Max Planck Masterclass 2026

Hegel and EU law

Ana Bobić


The upcoming Masterclass with Dr. Ana Bobić will take place on the 26 – 29 May 2026 at the Max Planck Institute for Comparative Public Law and International Law in Heidelberg, Germany.

The four days of this Masterclass are dedicated to the question: What does it mean to do EU law in a Hegelian way? Hegel is one of the most influential, and yet one of the most misunderstood philosophers of German idealism. A critic of bourgeois individualism and Kant’s philosophy, his system of philosophy is at the heart of the work of such diverse thinkers as Karl Marx, Simone de Beauvoir, and Frantz Fanon, but also Ernst-Wolfgang Böckenförde and even the notorious Carl Schmitt.

Hegel is also one of the philosophers of the Enlightenment who devoted significant energy to his political philosophy and the question of right, his influence relevant also in contemporary legal and constitutional theory. In EU legal studies, however, Hegel has only sporadically made his appearance. We have not yet asked ourselves the broader question of how his system would be applied to the study of the European Union on a more general level or what might the benefits of such an approach be. My aim is to spend these four days in exploring his system through questions related to European integration and our work as EU scholars. To do so, each day we will read an excerpt from Hegel alongside an interpretation, in order to address a specific question concerning the European Union.

To begin with, we will explore Hegel’s methodology, primarily his novel connection of history and theory in determining the authoritative forms of knowledge. In doing so, we will be revisiting some foundational cases of the Court of Justice in order to question the dominant forms of knowledge in EU legal scholarship. On the second day we will dig deeper into Hegel’s work on freedom and mutual recognition, most famously expressed in his Phenomenology of Spirit, to question whether EU law assures the freedom it proclaims. On the third and fourth days, we will turn to Hegel’s Philosophy of Right. First, in engaging with his social integration theory of the state and civil society, we will explore the relationship between the market and the social in the EU. Second, by relying on Marx’s critique of Hegel’s bureaucracy, we will see whether it can be of use in the scholarly critique of the Eurocracy.

Session 1: What is a Hegelian methodology? On forms of knowledge

Session 2: Mutual recognition and the question of freedom

Session 3: Hegel’s civil society and the state

Session 4: Hegel’s bureaucracy (the universal estate)

All interested persons are welcome to submit a completed online application (CV, letter of motivation) by the 22nd of March 2026.

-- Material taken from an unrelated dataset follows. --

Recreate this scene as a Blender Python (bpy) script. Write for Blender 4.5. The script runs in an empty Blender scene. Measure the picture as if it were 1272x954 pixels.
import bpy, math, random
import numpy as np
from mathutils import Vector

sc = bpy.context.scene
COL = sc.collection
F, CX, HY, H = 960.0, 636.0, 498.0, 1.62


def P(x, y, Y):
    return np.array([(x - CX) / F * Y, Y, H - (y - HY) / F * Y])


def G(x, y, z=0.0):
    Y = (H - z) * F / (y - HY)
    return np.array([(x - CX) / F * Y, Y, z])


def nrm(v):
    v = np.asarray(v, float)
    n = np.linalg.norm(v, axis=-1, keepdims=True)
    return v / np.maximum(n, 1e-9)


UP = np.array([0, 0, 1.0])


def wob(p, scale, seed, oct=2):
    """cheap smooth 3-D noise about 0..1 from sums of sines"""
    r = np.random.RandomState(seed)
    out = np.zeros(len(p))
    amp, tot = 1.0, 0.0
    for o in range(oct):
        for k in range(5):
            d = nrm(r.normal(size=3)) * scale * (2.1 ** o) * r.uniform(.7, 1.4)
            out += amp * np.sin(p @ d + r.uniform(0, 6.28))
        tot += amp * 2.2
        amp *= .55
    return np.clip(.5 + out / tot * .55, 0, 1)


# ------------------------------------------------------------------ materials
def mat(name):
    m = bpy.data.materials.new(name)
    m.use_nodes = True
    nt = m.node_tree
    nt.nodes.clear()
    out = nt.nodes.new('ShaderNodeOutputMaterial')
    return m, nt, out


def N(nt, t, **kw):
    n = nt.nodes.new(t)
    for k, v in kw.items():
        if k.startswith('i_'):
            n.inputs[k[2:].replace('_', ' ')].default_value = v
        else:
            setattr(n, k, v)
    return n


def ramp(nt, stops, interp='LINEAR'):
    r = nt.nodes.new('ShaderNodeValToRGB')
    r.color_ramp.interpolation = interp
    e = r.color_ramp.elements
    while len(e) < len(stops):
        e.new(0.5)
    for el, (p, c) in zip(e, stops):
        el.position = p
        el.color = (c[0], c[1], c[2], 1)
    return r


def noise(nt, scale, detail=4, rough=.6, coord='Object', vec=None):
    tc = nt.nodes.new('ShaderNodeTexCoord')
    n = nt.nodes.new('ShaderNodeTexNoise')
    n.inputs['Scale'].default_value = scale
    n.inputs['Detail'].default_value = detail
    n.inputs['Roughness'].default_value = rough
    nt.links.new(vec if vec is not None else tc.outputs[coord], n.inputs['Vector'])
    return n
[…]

There is the additional possibility for participants to present and discuss their related research projects with Dr. Ana Bobić as well as the other participants during a young scholars’ workshop ‘Looking for Hegel in EU law research’. Please add an abstract of max. 500 words to your application in case you are interested in this opportunity. Those selected will be asked to submit a short outline of 5-10 (no more!) pages beforehand and as well as to prepare a comment on the work of one other presenting participant.

Abstract of the workshop:
The European Union challenged the previously existing ideas about the role of international relations, the state, the individual, and the law. In researching EU law, we are continually invited to rethink concepts such as sovereignty, citizenship, national identity, or integration. There is an inherent tension between rupture and continuity in studying these topics: can European integration be studied on its own merits or must our research always consider the historical context of disintegrating empires and external pressures of globalisation? Hegelian insights are particularly conducive to research that focuses on the EU’s history, market orientation, the relationship between the economic and the social, the increasingly diminishing role of the state as the provider of public goods, and the EU’s commitment to liberal democratic values. This workshop invites projects concerned with the study of EU law in context: historical, politico-economic, social, cultural – the list is open. What are the benefits and challenges associated with doing EU law research in context, both substantively and methodologically? What are the disciplinary boundaries of legal research and what sort of cross-disciplinary conversations might such research invite?

Ana Bobić is the principal investigator of the DFG Eigene Stelle project ‘Judicial conflict and the reconfiguration of control in the EU constitutional order’ at the Hertie School in Berlin. She was référendaire at the Court of Justice of the European Union in the cabinet of Advocate General Ćapeta between 2021 and 2024. Until 2021, she was a Postdoctoral Researcher at the ERC-funded LEVIATHAN Project at the Hertie School, working on questions of legal accountability in EU economic governance. She studied at the Faculty of Law, University of Oxford, where she obtained the MJur as the OSI/University of Oxford scholar in 2012, and the DPhil as a Law Faculty Graduate Assistance Fund scholar in 2018. At Oxford, she was lecturer in Constitutional, Administrative, and EU Law at Keble College and Worcester College. Ana is the author of two books, The Jurisprudence of Constitutional Conflict in the European Union (Oxford University Press 2022) and The Individual in the Economic and Monetary Union. A Study of Legal Accountability (Cambridge University Press 2024).